Terhadap temuan tersebut, Komnas HAM RI menyampaikan sejumlah posisi dan sikap.
Komisioner Komnas HAM RI Uli Parulian Sihombing, saat itu mengatakan satu di antaranya adalah meminta Menteri Koordinator bidang Perekonomian meninjau kembali proyek pengembangan kawasan Pulau Rempang Eco City.
Hal itu disampaikannya saat konferensi pers di kantor Komnas HAM RI Jakarta Pusat pada Jumat (22/9/2023).
"Meminta Menteri Koordinator Bidang Perekonomian agar meninjau kembali Pengembangan Kawasan Pulau Rempang Eco City sebagai PSN (Proyek Strategis Nasional) berdasarkan Permenko RI Nomor 7 tahun 2023," kata Uli.
Kedua, kata Uli, Komnas HAM merekomendasikan Menteri ATR BPN untuk tidak menerbitkan HPL (hak pengelolaan atas tanah) di lokasi Pulau Rempang mengingat lokasi tersebur belum clear and clean.
Ketiga, lanjut Uli, Komnas HAM RI menyampaikan bahwa penggusuran harus sesuai dengan prinsip-prinsip HAM sesuai yang diatur dalam Undang-Undang Nomor 11 Tahun 2005 tentang Pengesahan Kovenan Internasional tentang Hak-Hak Ekonomi, Sosial, dan Budaya (KIHESB) jo. Komentar Umum Nomor 7 tentang KIHESB.
Dalam aturan tersebut, kata Uli, pertama menyatakan kebijakan penggusuran paksa hanya dilakukan sebagai upaya terakhir setelah mempertimbangkan upaya-upaya lain.
Kedua, lanjut dia, apabila terpaksa melakukan penggusuran paksa, pemerintah dan/atau korporasi wajib melakukan asesmen dampak penggusuran paksa dan kebijakan pemulihan kepada warga yang terdampak.
Ketiga, kata Uli, pemerintah dan/atau korporasi wajib memberikan kompensasi dan pemulihan yang layak kepada warga terdampak sesuai prinsip-prinsip HAM.
Keempat, proses penggusuran harus sesuai standar Hak Asasi Manusia yang diatur dalam Undang-Undang Nomor 11 Tahun 2005 tentang Kovenan Internasional Hak-hak Ekonomi, Sosial, dan Budaya.

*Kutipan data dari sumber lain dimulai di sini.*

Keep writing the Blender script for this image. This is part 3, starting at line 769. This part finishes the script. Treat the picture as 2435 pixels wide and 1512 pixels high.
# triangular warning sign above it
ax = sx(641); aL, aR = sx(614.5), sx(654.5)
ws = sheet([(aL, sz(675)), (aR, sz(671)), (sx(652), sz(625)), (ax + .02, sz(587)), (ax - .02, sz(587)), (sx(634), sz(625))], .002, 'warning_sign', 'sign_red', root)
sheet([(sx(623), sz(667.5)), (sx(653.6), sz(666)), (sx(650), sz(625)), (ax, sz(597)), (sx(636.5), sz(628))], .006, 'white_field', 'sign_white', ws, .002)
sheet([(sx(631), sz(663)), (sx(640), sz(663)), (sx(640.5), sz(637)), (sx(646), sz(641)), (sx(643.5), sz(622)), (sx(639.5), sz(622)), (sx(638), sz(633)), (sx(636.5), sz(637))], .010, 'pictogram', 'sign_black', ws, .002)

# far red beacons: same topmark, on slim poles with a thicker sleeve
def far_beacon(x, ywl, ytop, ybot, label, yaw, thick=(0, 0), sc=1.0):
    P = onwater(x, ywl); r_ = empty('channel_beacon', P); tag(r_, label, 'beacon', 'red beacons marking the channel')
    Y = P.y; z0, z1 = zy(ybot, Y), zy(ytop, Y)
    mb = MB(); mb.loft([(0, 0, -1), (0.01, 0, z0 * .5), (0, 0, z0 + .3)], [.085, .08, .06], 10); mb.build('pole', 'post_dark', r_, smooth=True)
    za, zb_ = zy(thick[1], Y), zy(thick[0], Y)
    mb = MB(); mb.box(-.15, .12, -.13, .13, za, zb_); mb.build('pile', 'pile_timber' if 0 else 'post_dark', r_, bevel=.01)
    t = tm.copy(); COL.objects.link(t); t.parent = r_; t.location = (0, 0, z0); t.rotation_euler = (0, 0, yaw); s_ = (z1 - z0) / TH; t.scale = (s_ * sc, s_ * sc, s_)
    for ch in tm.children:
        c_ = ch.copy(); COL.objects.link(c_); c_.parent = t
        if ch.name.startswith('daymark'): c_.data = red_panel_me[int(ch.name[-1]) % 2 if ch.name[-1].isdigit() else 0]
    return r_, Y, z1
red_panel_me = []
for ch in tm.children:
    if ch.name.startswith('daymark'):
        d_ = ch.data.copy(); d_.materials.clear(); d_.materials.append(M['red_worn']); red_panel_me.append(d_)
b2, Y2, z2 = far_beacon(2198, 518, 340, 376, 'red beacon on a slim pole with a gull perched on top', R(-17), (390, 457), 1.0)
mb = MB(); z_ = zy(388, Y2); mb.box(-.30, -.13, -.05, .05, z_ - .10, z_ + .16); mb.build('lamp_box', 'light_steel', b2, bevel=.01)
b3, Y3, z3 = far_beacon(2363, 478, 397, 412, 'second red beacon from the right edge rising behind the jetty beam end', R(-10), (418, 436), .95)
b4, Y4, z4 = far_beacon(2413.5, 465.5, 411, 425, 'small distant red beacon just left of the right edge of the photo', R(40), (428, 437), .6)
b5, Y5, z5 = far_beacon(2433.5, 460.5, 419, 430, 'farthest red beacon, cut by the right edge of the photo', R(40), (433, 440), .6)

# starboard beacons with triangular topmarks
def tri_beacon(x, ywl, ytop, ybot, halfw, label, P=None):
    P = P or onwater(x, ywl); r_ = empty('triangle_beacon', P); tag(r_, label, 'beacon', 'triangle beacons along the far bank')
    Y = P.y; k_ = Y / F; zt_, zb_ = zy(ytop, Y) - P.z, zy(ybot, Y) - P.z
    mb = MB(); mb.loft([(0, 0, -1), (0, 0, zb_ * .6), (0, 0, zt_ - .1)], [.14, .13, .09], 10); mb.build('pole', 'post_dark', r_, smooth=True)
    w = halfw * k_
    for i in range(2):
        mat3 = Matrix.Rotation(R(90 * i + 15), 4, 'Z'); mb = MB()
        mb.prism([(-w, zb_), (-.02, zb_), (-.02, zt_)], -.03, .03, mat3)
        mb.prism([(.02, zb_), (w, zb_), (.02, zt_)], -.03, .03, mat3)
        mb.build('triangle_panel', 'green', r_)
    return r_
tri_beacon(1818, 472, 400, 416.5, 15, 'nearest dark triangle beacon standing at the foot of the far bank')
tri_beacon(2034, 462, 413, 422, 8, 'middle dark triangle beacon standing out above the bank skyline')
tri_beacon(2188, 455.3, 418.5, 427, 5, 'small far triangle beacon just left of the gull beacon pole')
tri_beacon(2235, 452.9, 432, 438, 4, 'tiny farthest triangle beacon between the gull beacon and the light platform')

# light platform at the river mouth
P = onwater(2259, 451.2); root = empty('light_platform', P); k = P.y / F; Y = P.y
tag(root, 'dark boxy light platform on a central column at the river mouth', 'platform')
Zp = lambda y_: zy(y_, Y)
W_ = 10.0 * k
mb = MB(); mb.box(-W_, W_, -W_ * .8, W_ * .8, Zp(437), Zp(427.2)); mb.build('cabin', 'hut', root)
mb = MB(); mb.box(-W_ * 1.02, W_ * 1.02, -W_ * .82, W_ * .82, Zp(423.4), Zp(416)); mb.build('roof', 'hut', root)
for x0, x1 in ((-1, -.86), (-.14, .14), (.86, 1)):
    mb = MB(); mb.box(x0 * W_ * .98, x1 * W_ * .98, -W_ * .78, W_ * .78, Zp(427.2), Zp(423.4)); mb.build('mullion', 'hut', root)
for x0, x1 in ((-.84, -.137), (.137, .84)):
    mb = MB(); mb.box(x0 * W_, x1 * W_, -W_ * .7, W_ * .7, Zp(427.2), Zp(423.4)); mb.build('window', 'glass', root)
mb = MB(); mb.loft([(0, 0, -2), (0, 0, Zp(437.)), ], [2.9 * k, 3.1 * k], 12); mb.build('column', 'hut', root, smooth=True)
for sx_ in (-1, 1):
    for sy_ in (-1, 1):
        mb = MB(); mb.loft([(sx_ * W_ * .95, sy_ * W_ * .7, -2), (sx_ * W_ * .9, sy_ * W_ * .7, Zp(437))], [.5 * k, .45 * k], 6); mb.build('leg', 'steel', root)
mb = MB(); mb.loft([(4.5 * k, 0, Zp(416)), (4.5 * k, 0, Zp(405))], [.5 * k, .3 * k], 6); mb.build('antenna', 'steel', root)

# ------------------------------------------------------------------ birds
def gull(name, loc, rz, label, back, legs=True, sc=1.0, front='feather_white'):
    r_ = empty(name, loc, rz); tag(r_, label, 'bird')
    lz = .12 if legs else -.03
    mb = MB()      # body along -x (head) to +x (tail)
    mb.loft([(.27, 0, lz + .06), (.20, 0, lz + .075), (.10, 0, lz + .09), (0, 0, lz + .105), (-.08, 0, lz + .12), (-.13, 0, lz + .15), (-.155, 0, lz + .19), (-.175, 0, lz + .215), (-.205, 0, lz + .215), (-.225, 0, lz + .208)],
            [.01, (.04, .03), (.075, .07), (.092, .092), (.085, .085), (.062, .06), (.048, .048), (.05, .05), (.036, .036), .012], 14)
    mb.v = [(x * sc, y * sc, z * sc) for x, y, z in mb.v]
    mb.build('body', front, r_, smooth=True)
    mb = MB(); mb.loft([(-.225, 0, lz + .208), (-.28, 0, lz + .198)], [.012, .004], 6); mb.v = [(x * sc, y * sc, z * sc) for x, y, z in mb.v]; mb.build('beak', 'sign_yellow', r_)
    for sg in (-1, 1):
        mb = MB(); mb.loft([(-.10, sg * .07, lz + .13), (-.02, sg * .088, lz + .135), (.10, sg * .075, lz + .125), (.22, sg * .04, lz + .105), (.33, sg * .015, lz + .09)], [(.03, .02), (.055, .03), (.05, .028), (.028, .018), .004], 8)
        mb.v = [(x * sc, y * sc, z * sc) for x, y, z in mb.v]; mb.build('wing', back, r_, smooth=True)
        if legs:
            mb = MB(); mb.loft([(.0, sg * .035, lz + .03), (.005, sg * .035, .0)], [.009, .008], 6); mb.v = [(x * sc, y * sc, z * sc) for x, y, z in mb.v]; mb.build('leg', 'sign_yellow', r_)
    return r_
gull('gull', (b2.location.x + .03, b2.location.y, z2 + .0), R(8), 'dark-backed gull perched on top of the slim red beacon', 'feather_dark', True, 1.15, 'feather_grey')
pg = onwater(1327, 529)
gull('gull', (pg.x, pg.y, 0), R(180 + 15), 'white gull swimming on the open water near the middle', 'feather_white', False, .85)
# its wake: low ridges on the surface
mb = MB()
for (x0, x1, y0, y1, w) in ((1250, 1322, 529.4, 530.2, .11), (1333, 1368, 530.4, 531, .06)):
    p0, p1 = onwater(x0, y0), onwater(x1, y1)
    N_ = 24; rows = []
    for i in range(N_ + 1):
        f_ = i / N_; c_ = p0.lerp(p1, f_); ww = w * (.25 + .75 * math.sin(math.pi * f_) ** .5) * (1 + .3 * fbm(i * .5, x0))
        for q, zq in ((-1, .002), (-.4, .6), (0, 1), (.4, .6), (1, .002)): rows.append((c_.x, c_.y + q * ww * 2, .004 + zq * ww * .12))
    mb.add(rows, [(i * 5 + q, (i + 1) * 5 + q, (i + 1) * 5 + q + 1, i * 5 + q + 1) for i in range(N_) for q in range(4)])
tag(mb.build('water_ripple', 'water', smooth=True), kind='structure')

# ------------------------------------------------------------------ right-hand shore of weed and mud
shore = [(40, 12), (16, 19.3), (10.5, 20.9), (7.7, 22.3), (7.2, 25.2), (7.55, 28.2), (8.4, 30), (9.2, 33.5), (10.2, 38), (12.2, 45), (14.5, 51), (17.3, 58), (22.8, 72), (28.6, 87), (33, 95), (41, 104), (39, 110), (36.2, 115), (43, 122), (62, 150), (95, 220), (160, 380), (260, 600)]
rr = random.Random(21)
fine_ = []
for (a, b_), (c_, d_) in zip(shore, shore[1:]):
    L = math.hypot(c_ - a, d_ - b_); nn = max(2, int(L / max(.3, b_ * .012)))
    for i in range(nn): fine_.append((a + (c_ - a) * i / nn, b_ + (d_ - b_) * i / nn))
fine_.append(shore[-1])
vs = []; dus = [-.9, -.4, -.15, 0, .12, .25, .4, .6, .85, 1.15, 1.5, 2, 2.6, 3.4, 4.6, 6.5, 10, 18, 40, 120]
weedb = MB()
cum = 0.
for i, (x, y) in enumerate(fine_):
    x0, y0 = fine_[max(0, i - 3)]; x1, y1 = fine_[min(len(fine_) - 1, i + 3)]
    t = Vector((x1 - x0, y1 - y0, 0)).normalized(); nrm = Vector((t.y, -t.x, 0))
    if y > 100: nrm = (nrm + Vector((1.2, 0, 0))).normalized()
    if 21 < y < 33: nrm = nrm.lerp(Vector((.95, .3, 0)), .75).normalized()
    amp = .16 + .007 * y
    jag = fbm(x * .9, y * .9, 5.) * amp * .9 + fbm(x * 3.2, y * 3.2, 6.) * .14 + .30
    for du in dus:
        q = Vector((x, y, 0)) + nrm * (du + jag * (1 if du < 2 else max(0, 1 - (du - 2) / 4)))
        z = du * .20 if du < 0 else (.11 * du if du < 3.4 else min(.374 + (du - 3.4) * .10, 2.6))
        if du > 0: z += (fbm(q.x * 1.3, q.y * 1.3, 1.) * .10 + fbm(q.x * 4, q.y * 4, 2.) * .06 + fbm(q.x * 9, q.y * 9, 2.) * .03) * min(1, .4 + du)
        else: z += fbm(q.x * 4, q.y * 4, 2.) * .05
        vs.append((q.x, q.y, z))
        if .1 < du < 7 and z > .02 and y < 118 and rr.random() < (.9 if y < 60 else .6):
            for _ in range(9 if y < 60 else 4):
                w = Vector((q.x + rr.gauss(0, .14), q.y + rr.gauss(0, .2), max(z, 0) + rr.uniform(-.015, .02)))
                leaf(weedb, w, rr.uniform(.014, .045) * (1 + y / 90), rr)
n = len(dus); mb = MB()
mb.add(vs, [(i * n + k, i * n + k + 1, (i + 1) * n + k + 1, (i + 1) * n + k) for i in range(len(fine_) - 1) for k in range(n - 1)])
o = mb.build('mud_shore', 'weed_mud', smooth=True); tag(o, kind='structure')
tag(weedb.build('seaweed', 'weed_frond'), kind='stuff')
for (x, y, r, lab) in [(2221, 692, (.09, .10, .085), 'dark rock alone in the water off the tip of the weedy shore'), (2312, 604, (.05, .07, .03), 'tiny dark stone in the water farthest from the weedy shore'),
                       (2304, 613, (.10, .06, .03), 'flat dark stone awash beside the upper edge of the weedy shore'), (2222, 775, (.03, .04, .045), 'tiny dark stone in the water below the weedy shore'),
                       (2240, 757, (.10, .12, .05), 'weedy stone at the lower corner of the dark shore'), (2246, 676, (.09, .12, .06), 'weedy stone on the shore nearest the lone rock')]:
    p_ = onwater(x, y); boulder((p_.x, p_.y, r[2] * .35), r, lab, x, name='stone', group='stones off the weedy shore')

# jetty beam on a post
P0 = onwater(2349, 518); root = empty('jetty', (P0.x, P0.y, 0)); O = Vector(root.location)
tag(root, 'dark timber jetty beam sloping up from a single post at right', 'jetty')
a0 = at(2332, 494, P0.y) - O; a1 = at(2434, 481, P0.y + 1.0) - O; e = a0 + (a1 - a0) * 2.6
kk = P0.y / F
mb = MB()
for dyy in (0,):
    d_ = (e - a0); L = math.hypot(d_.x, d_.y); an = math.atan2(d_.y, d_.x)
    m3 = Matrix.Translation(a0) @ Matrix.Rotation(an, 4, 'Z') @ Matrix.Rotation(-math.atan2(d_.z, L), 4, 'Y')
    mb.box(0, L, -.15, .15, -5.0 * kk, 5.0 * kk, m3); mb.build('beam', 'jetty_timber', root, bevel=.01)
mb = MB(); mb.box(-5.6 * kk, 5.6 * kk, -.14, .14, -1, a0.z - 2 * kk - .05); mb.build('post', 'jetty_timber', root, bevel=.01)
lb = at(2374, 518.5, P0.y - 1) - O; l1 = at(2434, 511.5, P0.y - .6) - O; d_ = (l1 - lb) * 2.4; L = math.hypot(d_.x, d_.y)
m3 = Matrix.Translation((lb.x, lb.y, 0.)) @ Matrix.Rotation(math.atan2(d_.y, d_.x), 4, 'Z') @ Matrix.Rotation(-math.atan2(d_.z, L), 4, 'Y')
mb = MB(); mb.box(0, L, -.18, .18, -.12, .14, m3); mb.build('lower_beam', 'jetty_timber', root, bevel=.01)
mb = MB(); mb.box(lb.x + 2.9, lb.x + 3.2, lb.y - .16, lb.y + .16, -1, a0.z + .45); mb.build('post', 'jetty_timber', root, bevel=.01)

Ia juga menjelaskan ada tiga instrumen yang harus diperhatikan ketika melakukan penggusuran yaitu musyawarah mufakat, pemberitahuan yang layak, dan relokasi sebelum penggusuran dilakukan.
Selain itu, kata dia, ada beberapa hal yang harus diperhatikan ketika proses penggusuran dilakukan yaitu perlindungan prosedural, tanpa intimidasi dan kekerasan, serta mengerahkan aparat secara proporsional.
"(Sikap) Keempat, pemerintah harus melakukan dialog dan sosialisasi yang memadai dengan cara pendekatan kultural dan humanis atas rencana pengembangan dan relokasi sebagai dampak pembangunan PSN," kata Uli.
Kelima, kata dia, Negara tidak boleh melanggar hak atas tempat tinggal yang layak, baik melalui tindakan maupun kebijakan yang diambil, baik tingkat lokal maupun nasional terkait dengan penolakan masyarakat Pulau Rempang untuk direlokasi.
Kebijakan Negara, lanjut dia, tidak boleh diskriminatif dan menimbulkan pembatasan tanpa dasar hukum yang sah, eksklusif dan tidak proporsional.
Negara, lanjut dia, tidak boleh melakukan relokasi paksa (forced evictions) yang merupakan bentuk pelanggaran HAM.
"(Sikap) Keenam, (pemerintah) tidak boleh menggunakan cara kekerasan dengan pelibatan aparat berlebih (excessive use of power) dalam proses relokasi dan proses pembangunan Kawasan Pulau Rempang Eco City," kata dia.
Ketujuh, lanjut dia, Kepolisian agar mempertimbangkan menggunakan keadilan restoratif dalam penanganan proses pidana kasus Pulau Rempang.
"Kedelapan, kelompok rentan seperti anak-anak, perempuan, disabilitas, masyarakat adat harus dilindungi dari kekerasan dan lainnya di Pulau Rempang," sambung dia.